Londin stuck close by me as we negotiated the winding queues to check-in wardrobe and drop off our vouchers at the end of the day. Ahmed kept a watchful eye on us. Saved a spot in line and encouraged us to cut in front of him. We declined. Opting to wait for the very ends of the lines to come to us.

Ahmed was done at least 20 minutes before us... but he waited. He waited for Londin. But waiting for Londin meant waiting for me with her.

We boarded the last courtesy bus back to Manhattan. Ahmed stepped on ahead of us. I jumped into a free seat and Londin jammed in next to me.

"You know, he's going to kill us both now," I warned her. "He's probably got a hunting knife in his bag."

He was two seats behind us for the trip home. Sitting alone.

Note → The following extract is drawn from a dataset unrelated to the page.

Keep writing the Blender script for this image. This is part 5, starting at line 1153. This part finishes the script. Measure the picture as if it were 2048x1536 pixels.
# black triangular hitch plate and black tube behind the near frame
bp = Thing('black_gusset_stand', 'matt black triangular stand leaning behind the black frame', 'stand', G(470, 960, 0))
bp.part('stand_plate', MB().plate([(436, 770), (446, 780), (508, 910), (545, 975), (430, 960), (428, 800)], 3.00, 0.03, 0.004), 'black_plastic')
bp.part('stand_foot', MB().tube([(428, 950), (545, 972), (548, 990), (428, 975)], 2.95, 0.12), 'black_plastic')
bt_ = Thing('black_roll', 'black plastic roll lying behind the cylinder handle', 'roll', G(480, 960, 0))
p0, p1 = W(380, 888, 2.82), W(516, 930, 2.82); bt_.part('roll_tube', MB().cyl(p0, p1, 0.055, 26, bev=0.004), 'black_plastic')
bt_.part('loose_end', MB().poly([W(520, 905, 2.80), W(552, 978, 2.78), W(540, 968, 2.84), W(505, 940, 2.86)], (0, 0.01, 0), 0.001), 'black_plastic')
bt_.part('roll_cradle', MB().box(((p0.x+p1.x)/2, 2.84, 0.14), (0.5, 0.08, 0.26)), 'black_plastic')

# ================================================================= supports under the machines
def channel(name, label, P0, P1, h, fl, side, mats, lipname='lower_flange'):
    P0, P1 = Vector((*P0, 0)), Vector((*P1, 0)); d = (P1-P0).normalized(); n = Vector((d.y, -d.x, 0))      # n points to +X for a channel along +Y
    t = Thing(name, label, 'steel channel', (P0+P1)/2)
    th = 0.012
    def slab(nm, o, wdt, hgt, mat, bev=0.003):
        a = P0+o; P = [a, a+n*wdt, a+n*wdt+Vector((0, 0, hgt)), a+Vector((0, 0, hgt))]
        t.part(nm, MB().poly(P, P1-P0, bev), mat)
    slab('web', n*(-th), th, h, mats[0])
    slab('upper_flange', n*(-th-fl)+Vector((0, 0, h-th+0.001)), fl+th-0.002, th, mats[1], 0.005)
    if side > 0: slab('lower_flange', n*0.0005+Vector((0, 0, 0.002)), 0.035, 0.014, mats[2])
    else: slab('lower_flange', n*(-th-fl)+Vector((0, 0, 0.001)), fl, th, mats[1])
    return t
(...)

When the bus stopped, Londin and I leaped for the exit. We walked briskly down the sidewalks, continuing to joke about how he was probably right behind us. We were joking but we were also a little afraid. A few blocks away, I dared to steal a glance back:

Ahmed was nowhere in sight.

We both felt bad.

It had been a long day. And we only had a few hours before we had to be back for our last day. We'd do our best to smooth things over with Ahmed at the breakfast buffet.